Dentro ci sono luminose storie brevi, dense e lievi. E rarefatte atmosfere evocate con poetici tratti, disegnate da parole misurate e precise, capaci di cogliere – con nitidezza perfetta – sfumature, ambiguità, stranezze…
Dodici racconti suddivisi in tre sezioni, tre atti di una speciale Commedia Umana.

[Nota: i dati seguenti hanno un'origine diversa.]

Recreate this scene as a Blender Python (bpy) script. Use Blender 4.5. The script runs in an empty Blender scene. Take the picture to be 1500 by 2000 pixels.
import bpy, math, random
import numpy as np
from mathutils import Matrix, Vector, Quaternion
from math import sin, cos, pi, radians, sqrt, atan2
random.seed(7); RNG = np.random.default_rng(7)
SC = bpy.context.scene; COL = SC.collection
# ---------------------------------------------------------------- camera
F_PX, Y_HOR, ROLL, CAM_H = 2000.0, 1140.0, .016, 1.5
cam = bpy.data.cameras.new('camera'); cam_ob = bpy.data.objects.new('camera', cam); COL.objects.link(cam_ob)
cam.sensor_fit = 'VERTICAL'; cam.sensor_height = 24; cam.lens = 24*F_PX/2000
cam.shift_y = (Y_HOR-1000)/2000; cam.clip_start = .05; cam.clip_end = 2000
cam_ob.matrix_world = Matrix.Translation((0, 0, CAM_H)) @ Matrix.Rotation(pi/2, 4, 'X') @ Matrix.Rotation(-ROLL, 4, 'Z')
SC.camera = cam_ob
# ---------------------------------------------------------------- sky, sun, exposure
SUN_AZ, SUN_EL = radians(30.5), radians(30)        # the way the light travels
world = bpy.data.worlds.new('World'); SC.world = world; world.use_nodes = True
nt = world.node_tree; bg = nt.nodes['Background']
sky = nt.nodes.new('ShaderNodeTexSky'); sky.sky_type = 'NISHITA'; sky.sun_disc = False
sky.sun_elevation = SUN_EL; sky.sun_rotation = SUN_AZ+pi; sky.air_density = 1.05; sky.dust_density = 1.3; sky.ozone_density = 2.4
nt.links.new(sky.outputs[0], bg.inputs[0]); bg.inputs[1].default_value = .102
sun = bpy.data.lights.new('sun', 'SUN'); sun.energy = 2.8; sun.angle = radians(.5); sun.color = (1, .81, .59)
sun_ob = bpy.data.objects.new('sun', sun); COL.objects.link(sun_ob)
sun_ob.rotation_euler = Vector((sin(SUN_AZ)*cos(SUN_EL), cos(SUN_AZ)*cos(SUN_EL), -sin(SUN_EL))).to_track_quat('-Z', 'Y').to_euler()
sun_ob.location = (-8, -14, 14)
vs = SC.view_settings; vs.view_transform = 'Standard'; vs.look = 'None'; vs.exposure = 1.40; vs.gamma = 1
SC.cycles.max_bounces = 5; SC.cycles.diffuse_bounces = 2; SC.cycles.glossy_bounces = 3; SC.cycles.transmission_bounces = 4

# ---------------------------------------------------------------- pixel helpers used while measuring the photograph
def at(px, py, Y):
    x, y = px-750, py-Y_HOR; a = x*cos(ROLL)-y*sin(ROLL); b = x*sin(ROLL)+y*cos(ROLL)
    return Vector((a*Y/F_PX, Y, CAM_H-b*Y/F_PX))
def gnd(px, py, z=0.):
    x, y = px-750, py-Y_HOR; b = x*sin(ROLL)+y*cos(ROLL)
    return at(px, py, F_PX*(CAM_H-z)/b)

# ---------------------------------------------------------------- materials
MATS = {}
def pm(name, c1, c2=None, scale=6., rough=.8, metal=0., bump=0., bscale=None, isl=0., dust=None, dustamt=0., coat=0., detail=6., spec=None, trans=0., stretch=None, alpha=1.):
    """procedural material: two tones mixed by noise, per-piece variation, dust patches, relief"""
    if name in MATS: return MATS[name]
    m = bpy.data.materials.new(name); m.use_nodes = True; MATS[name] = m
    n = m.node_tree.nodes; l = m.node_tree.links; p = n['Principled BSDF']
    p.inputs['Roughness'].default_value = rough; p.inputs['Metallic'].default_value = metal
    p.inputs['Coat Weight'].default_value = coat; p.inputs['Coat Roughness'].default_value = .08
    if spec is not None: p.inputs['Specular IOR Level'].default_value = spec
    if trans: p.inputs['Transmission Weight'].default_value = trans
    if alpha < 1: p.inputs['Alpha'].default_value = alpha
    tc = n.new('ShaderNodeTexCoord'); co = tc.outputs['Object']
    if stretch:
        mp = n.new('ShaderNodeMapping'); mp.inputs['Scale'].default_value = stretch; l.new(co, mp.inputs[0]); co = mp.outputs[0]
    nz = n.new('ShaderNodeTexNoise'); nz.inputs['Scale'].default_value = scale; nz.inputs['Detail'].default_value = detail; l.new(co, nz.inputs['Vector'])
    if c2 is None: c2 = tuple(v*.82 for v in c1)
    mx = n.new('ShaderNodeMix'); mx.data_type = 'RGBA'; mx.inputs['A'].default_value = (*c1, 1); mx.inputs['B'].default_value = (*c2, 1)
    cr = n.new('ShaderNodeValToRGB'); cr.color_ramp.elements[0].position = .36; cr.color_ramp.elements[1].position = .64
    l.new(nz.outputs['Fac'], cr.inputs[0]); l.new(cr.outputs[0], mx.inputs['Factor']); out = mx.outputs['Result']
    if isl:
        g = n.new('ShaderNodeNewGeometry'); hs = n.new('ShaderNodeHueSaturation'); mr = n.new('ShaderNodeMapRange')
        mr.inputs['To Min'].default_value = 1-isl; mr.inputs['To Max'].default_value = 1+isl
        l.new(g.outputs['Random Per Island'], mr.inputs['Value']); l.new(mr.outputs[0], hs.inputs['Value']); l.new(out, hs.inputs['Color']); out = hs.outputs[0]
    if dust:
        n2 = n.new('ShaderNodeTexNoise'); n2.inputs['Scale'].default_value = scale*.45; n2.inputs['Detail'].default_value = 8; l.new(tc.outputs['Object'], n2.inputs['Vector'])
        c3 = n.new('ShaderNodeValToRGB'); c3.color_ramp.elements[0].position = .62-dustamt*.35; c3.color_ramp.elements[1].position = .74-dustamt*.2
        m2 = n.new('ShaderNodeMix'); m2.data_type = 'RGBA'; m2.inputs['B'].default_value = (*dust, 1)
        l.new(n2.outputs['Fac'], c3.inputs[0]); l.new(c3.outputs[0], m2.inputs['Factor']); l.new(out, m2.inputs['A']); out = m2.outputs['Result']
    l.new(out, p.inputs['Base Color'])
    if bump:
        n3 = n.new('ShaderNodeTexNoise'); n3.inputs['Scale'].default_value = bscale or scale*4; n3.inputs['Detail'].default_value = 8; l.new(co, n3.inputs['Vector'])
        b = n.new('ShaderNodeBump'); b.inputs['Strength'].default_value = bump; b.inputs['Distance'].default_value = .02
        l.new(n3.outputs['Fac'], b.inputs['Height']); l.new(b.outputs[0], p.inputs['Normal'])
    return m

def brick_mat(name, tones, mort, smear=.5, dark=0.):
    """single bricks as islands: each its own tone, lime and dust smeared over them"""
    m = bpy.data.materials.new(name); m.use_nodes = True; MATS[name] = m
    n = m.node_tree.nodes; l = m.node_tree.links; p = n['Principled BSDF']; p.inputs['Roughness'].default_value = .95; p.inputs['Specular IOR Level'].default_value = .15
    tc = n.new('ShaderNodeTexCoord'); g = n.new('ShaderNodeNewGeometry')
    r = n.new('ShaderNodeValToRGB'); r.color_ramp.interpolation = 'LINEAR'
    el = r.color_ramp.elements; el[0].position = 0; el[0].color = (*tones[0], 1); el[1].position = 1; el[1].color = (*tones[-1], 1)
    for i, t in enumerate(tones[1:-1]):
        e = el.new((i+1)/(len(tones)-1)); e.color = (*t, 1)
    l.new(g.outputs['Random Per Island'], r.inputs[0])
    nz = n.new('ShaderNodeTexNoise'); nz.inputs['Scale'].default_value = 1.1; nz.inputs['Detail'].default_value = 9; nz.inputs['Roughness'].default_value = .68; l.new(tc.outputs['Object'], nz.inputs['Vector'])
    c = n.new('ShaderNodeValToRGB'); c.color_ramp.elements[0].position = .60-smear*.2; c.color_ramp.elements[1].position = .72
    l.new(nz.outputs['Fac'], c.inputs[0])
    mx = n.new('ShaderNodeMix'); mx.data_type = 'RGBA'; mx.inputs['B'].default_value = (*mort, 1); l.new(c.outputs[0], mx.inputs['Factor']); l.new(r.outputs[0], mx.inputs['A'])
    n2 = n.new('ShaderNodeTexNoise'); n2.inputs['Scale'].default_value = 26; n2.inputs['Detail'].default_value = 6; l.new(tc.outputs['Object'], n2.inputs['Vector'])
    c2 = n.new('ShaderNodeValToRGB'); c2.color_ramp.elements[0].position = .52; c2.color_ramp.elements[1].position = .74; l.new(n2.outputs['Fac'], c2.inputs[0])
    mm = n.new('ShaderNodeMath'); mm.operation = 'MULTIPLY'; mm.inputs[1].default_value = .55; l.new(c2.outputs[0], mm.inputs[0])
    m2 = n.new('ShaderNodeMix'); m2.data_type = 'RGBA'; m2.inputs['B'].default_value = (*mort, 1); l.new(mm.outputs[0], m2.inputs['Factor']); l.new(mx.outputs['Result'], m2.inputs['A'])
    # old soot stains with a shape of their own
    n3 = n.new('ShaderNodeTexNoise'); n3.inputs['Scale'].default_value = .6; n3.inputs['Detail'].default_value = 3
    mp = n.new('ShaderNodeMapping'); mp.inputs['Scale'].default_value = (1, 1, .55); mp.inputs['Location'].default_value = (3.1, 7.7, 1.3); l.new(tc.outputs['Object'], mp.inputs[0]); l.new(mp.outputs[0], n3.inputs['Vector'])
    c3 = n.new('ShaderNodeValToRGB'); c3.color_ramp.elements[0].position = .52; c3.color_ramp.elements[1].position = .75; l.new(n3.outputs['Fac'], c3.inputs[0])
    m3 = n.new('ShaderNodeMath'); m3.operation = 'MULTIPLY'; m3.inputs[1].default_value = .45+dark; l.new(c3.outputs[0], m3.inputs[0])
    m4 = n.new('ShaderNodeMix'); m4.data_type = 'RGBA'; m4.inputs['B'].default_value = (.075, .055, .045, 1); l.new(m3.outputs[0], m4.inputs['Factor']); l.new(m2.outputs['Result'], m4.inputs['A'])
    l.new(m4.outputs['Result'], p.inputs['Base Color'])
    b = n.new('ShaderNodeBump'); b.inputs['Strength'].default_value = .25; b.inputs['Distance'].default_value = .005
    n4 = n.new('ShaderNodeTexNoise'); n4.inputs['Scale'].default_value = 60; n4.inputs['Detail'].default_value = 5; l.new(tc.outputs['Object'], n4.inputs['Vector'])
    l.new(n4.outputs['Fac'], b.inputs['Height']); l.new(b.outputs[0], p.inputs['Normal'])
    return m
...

Dicono di “Collezionismi” diversi, le prime quattro avventure: c’è chi, tra le vie della città, va a caccia di segni o sentori di ciò che – nei Cambi di stagione – non cambia. C’è Edoardo che – allergico alla banalità dell’automatismo linguistico, stanco dell’astrazione retorica – ama e cura solo le parole belle, non le solite pret à porter… Irma sa che le pietre hanno un cuore e le colleziona con alterno amore. Biagio raccoglie case: le incontra, una al mese, le ammira e rimira, ne scruta i segreti; poi torna al suo bilocale.
Sogni. Sguardi sul mondo. E su ”Altrimondi”, come titola la seconda sezione del libro.
Altri personaggi, estrosi e misteriosi: c’è la giovane Madame che, piena d’inusitata grazia, prende il metrò e incuriosisce tutti; c’è l’indimenticabile Bianca che visita i quadri, tutti quelli che può (Monet in primis, solo Hopper mai); fin da bambina entra nei dipinti, ne respira il respiro, s’incanta.
Poi c’è il Prof che adora Paris: l’Altrove sempre sognato, pro/gettato… via… ma poi…
Anche Fausto ha il suo Oltre: l’indistinto Fuori della nebbia nella piatta pianura padana, impalpabile opaco limbo, candido velo d’incanto…
Suggestioni e sospensioni che animano anche gli ultimi racconti: “La lingua delle cose mute” (omaggio all’amato Baudelaire, insuperabile nel mettere insieme fiori e male, affanni cupi e campi sereni… con versi che l’autrice sceglie come cornice alle sue storie).
Nostalgia, desiderio, silenzio… Quel silenzio che Giulia vede e sente, di cui percepisce il tocco, il peso. E poi voci, nubi, luci. E ombre… materie prime del mestiere di Adele, fotografa; mentre per Gabriele, poeta, sono le cose le vere muse; i suoi soggetti preferiti sono inerti oggetti, inanimate, vivissime nature morte… E alla fine ecco il matto Martino, l’artista che si costruisce una casa tutta di vetro. Trasparente come il silenzio. Luminosa, sincera e variopinta come uno specchio.
Proprio come la penna sapiente di Paola Baratto.